My tactic has always been to read the passage deeply for 3-4 minutes, highlighting and notating the crap out of it, and doing the questions quickly. I am unwilling to change this tactic at the moment because I am taking my first LSAT in January.

Comments

  • Cant Get RightCant Get Right Yearly + Live Member Sage 🍌 7Sage Tutor
    27821 karma

    I like your general time management strategy of spending time to read the passage deeply and then being aggressive in the Q&A's. That is correct.

    I don't particularly like what you're specifically doing with that time as far as all the highlighting and notating. Highlighting and notating is a great exercise. It can really help you develop a lot of sensitivity to the things you need to be aware of. It can even be a good strategy up until about when folks start breaking into the low 160's. From there, it's really hard to 160 your way into the 170's.

    I get that you don't want to shake things up so close to test date. That is normally the correct outlook, and may very well be correct in your case. But the answer to your question on how to improve from -5 to -7 has to start with dropping the strategy that tends to max out right at about the -5 range. RC stretches our bandwidth so thin already. Most of us just don't have the chops to be able to do everything we'd ideally like to do in RC. You've got to prioritize. And highlighting and notating take up too much of our mental bandwidth for too little in return. We lose the nuance of the bigger picture with all that, and so much of the section is concerned with that.

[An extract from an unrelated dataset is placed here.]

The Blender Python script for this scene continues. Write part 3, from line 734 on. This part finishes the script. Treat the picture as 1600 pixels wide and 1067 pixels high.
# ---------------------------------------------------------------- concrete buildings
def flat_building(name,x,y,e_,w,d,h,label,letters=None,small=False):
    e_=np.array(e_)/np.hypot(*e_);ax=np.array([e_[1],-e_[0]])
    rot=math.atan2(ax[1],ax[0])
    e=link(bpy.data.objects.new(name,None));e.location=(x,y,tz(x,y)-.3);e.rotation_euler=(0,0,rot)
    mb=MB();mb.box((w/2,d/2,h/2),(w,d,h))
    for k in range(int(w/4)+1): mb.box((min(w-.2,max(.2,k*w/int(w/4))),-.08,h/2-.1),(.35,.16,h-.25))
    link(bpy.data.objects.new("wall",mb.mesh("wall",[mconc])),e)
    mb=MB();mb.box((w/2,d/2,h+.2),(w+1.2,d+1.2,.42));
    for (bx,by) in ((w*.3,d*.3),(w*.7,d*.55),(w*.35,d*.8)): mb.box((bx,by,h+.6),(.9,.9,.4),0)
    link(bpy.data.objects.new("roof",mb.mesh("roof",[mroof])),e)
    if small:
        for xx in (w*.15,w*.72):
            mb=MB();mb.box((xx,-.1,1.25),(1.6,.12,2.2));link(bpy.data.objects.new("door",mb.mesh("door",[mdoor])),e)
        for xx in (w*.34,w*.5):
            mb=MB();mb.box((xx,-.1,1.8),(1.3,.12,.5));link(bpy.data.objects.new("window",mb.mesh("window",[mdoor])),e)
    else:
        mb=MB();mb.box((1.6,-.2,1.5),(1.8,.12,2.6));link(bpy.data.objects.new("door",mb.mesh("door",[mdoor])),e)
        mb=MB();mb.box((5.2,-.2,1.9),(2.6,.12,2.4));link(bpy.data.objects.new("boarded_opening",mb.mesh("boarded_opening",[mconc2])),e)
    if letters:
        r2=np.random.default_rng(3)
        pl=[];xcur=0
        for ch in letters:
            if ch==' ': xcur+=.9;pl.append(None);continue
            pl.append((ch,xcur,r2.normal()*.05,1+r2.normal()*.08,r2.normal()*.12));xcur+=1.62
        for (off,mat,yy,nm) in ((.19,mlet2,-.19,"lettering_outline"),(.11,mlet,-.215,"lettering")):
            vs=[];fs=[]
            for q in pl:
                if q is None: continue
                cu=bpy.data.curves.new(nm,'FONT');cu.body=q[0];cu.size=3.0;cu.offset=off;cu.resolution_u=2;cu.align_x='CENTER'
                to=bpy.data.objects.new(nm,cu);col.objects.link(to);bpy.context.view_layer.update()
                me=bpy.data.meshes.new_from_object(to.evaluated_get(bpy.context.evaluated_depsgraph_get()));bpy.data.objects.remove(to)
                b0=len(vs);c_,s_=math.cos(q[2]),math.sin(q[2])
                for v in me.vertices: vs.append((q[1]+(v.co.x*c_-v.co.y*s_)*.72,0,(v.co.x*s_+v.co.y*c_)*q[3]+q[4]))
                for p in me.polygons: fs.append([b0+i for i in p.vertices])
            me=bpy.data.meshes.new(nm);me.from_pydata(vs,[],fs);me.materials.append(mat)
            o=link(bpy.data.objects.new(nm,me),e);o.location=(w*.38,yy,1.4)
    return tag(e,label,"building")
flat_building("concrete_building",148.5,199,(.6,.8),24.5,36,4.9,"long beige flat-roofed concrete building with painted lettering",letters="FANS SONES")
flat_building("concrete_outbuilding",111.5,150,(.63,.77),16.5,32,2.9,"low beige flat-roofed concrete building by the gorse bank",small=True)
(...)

    So I'd recommend just giving it a try. Just as an exercise, untether yourself from all the markings. Read without a pencil and without the highlighter. No marks allowed. Period. And just relax and focus on just reading the passage. Make sure you're getting it, stop and do the work any time you need to figure something out, but just cut out all of the "LSAT'ing" stuff (written, highlit, or in-you-head equivalents) and just read like a literate adult with strong language skills. (If you're breaking 170's with -5/-7 RC, you're clearly doing plenty fine on LR for me to infer strong language skills.)

    Just see how it goes. The great thing about exercises is that your objective usually isn't to hit any particular score. Here, the objective is to give it a good-enough effort so that you can be confident the score will be a reasonable indicator of how well this works. So just do it and let whatever happens with the score happen. If you crash and burn, that's actually really great because you know for sure not to work on this before Jan test. If you go -0 on four sections in a row, probably a good indication of what you need to do. Collect the data and do what it says.

  • Thanks so much for your comment! I will give that a try.

  • mesposito886mesposito886 Member
    254 karma

    Agreed with the comment above about easing up on notations. From someone who used to heavily markup the passage, I think it causes more clutter and redirects your attention to too many places, especially when you're trying to get to a specific part of the passage.